Ecco quindi che forse la "possessione" del titolo non si riferisce a quella diabolica, divina o comunque metafisica, ma all'amore come necessità di possedere completamente l'altro, assimilarlo, crearlo a propria immagine e somiglianza; forse ciò che si ama, sembra voler dire Zulawski, non è realmente l'altro da sè, ma la proiezione interiore dell'altro: così come Anna (la protagonista) finirà per partorire un doppio malvagio di Mark, allo stesso modo quest'ultimo incontrerà e si innamorerà (ovviamente ricambiato) di una sosia di Anna, un doppio "buono" della moglie, che ormai ha cominciato a sentire sempre più lontana da sè.
Ma Mark ed Anna ormai sono due anime perdute, e non basterà l'incontro con la Anna "angelica" a trattenere Mark dallo sprofondare nell'abisso insieme alla vera Anna, assecondandola addirittura nell'omicidio e seguendola nel suo percorso di autodistruzione.

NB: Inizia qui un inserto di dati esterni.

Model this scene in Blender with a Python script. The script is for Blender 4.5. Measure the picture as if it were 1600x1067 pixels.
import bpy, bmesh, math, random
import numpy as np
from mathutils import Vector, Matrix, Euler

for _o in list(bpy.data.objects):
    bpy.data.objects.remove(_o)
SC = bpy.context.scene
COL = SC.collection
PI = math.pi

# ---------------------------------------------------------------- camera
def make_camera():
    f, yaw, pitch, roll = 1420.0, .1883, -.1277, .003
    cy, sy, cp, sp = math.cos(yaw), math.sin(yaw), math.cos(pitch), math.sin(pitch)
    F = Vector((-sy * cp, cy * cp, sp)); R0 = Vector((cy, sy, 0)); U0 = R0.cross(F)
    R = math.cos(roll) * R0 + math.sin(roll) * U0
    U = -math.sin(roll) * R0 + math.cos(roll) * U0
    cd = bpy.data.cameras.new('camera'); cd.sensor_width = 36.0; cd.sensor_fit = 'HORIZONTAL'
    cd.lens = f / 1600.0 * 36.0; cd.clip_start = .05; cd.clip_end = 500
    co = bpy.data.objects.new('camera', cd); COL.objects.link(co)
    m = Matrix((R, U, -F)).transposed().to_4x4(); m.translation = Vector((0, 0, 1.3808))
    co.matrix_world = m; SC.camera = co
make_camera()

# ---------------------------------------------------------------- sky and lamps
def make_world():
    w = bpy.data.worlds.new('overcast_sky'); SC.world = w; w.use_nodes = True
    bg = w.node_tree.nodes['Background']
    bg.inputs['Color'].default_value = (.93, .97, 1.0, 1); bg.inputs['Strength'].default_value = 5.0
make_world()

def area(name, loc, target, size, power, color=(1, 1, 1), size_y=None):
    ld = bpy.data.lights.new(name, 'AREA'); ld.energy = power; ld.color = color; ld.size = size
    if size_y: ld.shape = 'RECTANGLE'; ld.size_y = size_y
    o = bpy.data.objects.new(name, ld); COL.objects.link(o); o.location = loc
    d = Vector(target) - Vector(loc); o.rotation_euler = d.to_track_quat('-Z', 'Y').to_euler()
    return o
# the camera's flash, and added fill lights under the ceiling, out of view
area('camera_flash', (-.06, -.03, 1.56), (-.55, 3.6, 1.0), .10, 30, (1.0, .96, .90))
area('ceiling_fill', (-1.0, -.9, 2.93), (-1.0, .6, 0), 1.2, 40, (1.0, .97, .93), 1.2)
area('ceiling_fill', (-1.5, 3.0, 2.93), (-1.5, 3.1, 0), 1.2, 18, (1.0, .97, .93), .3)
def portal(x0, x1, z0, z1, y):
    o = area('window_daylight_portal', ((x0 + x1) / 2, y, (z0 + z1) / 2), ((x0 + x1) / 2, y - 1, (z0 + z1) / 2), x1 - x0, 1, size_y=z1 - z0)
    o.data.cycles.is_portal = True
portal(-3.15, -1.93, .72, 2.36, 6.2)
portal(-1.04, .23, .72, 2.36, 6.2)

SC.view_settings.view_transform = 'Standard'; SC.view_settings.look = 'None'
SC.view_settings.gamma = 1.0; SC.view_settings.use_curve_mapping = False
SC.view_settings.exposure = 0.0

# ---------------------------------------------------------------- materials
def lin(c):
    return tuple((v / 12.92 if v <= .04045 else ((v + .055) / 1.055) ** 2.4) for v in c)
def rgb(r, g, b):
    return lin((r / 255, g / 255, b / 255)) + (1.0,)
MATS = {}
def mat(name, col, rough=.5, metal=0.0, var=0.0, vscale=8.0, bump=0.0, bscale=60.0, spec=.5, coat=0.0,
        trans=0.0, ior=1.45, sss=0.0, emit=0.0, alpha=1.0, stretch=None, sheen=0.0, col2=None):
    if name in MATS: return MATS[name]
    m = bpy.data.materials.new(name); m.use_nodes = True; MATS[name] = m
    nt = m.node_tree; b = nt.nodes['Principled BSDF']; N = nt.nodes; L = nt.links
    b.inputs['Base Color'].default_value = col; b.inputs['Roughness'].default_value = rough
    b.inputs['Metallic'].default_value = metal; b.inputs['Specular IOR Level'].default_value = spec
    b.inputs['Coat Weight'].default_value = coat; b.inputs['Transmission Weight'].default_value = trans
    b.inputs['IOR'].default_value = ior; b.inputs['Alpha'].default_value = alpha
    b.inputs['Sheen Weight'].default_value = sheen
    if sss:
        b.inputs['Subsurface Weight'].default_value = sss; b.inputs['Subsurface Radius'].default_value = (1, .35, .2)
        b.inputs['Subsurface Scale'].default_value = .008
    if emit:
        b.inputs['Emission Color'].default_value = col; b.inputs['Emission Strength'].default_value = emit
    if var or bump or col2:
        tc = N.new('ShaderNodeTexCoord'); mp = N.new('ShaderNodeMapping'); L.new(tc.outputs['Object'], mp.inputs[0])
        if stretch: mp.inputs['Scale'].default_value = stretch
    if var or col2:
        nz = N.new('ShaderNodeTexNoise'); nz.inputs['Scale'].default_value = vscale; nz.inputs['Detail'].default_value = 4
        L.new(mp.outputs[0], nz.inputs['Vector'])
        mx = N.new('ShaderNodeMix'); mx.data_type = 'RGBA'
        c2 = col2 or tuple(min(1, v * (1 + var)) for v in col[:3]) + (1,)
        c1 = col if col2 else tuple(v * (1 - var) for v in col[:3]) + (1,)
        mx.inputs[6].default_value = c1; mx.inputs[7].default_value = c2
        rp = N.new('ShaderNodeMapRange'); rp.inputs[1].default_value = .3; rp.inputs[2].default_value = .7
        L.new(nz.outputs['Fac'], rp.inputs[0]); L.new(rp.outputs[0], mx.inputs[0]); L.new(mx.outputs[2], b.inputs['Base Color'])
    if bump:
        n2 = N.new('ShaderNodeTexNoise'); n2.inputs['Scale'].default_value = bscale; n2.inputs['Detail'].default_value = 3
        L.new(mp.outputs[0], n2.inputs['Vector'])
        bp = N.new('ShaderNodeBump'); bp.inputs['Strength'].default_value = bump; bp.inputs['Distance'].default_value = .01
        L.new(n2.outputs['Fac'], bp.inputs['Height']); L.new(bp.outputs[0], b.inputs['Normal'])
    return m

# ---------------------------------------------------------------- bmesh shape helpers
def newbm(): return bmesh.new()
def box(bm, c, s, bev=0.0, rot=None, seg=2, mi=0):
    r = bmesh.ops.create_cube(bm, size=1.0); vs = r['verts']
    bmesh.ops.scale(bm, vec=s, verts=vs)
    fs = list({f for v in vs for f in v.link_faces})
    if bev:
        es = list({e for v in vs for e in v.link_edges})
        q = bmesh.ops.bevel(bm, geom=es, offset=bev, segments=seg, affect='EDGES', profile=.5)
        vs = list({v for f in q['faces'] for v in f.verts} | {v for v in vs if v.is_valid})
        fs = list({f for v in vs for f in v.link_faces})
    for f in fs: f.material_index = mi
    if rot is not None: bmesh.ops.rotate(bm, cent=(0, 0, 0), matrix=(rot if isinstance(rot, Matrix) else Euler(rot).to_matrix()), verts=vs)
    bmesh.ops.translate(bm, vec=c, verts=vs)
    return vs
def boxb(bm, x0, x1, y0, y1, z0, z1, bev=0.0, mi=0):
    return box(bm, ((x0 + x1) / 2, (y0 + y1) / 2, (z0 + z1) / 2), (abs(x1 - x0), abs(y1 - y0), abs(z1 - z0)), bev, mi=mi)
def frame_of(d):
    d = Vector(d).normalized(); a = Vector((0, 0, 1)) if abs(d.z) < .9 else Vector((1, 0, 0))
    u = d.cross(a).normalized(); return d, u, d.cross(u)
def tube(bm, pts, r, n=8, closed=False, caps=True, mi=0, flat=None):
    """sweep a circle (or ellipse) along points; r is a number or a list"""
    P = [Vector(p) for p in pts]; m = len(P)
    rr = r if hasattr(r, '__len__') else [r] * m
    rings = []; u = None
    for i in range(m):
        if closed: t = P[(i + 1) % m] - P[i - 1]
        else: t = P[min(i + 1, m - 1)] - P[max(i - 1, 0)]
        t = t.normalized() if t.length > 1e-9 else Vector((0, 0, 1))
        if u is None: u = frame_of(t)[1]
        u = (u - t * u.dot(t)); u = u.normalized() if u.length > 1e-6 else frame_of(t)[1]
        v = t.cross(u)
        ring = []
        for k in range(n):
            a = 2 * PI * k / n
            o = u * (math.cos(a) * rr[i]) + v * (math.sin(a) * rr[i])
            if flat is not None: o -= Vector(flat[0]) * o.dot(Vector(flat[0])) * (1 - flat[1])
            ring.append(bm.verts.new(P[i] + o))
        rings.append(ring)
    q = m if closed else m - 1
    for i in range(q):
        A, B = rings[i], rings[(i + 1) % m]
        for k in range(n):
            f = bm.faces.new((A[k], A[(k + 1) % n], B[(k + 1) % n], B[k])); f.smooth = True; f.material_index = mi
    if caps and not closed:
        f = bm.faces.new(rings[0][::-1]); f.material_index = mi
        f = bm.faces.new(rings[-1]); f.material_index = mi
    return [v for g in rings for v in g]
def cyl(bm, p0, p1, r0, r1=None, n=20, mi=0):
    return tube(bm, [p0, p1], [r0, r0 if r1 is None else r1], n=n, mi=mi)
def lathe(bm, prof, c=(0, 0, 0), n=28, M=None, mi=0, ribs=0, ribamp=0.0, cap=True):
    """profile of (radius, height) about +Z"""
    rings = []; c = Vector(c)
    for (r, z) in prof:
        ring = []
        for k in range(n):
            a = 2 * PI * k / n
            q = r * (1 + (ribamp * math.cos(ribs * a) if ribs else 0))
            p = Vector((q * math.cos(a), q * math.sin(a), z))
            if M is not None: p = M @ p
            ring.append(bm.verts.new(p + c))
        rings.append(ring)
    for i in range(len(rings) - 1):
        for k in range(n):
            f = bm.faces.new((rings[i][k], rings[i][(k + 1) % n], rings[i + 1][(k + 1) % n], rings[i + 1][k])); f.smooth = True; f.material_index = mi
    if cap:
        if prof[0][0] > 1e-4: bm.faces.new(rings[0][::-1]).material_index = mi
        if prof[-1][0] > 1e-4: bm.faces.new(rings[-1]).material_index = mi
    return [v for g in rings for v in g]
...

Ma perchè Anna crede di aver partorito Dio, quando invece si tratta probabilmente dell'esatto opposto, del Male assoluto? Forse perchè, vuol dirci Zulawski, l'uomo è talmente privo di riferimenti spirituali, talmente disorientato nel caos che dominerebbe l'esistenza umana, da scambiare Dio per il Diavolo? O forse perchè (ipotesi ancora più agghiacciante) Dio è proprio quella cosa lì, quel mostro partorito da Anna che alla fine inizierà ad andare in giro seminando il Male nel mondo? E sarà forse per questo che l'uomo è inevitabilmente votato al Male? (si pensi alla vecchietta che esulta inspiegabilmente di fronte all'esplosione dell'appartamento, e in generale alla città che fa da sfondo alla vicenda: Berlino, simbolo di schizofrenia così come delle peggiori nefandezze partorite dall'animo umano).
E forse è qui che il film si ingarbuglia un po', nel tentativo di coniugare la riflessione "metafisico"-esistenziale a quella psicologica e sentimentale. In ogni caso, uno dei pochi film che meritano davvero l'appellativo di "(quasi) capolavoro estremo e maledetto".